- **Exercise**
Please give the listing again, word for word, with nothing left out.

── Source material

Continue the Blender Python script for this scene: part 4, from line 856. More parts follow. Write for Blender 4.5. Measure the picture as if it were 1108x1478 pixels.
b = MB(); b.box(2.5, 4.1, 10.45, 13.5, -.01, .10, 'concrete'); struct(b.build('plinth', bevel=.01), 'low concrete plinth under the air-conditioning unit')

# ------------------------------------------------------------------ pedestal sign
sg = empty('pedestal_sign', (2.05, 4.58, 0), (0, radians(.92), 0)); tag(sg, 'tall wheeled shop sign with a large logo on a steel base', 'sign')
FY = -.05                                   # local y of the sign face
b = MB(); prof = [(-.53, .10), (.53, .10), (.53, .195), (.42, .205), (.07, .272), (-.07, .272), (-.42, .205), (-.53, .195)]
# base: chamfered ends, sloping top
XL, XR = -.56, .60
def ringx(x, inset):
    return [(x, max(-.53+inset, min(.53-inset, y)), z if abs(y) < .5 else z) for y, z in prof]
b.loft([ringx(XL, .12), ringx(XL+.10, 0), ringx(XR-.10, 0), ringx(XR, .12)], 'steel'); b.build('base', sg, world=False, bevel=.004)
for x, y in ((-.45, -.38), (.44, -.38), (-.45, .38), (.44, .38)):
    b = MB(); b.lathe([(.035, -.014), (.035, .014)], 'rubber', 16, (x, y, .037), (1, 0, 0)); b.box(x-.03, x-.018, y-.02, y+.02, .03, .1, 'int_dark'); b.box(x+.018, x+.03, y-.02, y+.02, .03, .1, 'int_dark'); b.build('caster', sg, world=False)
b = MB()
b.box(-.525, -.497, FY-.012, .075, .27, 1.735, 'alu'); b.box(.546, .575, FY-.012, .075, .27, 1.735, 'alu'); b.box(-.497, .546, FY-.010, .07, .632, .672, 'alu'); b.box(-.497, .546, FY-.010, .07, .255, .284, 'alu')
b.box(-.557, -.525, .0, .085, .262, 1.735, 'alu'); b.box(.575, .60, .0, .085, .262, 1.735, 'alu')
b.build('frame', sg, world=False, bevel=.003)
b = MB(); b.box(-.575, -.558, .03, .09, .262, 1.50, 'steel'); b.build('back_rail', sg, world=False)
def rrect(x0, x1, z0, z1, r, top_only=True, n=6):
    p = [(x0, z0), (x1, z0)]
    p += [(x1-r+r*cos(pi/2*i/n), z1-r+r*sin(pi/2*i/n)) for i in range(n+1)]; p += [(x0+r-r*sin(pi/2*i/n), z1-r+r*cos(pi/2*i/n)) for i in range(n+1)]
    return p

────

- **Result of the exercise**
Continue the Blender Python script for this scene: part 4, from line 856. More parts follow. Write for Blender 4.5. Measure the picture as if it were 1108x1478 pixels.
b = MB(); b.box(2.5, 4.1, 10.45, 13.5, -.01, .10, 'concrete'); struct(b.build('plinth', bevel=.01), 'low concrete plinth under the air-conditioning unit')

# ------------------------------------------------------------------ pedestal sign
sg = empty('pedestal_sign', (2.05, 4.58, 0), (0, radians(.92), 0)); tag(sg, 'tall wheeled shop sign with a large logo on a steel base', 'sign')
FY = -.05                                   # local y of the sign face
b = MB(); prof = [(-.53, .10), (.53, .10), (.53, .195), (.42, .205), (.07, .272), (-.07, .272), (-.42, .205), (-.53, .195)]
# base: chamfered ends, sloping top
XL, XR = -.56, .60
def ringx(x, inset):
    return [(x, max(-.53+inset, min(.53-inset, y)), z if abs(y) < .5 else z) for y, z in prof]
b.loft([ringx(XL, .12), ringx(XL+.10, 0), ringx(XR-.10, 0), ringx(XR, .12)], 'steel'); b.build('base', sg, world=False, bevel=.004)
for x, y in ((-.45, -.38), (.44, -.38), (-.45, .38), (.44, .38)):
    b = MB(); b.lathe([(.035, -.014), (.035, .014)], 'rubber', 16, (x, y, .037), (1, 0, 0)); b.box(x-.03, x-.018, y-.02, y+.02, .03, .1, 'int_dark'); b.box(x+.018, x+.03, y-.02, y+.02, .03, .1, 'int_dark'); b.build('caster', sg, world=False)
b = MB()
b.box(-.525, -.497, FY-.012, .075, .27, 1.735, 'alu'); b.box(.546, .575, FY-.012, .075, .27, 1.735, 'alu'); b.box(-.497, .546, FY-.010, .07, .632, .672, 'alu'); b.box(-.497, .546, FY-.010, .07, .255, .284, 'alu')
b.box(-.557, -.525, .0, .085, .262, 1.735, 'alu'); b.box(.575, .60, .0, .085, .262, 1.735, 'alu')
b.build('frame', sg, world=False, bevel=.003)
b = MB(); b.box(-.575, -.558, .03, .09, .262, 1.50, 'steel'); b.build('back_rail', sg, world=False)
def rrect(x0, x1, z0, z1, r, top_only=True, n=6):
    p = [(x0, z0), (x1, z0)]
    p += [(x1-r+r*cos(pi/2*i/n), z1-r+r*sin(pi/2*i/n)) for i in range(n+1)]; p += [(x0+r-r*sin(pi/2*i/n), z1-r+r*cos(pi/2*i/n)) for i in range(n+1)]
    return p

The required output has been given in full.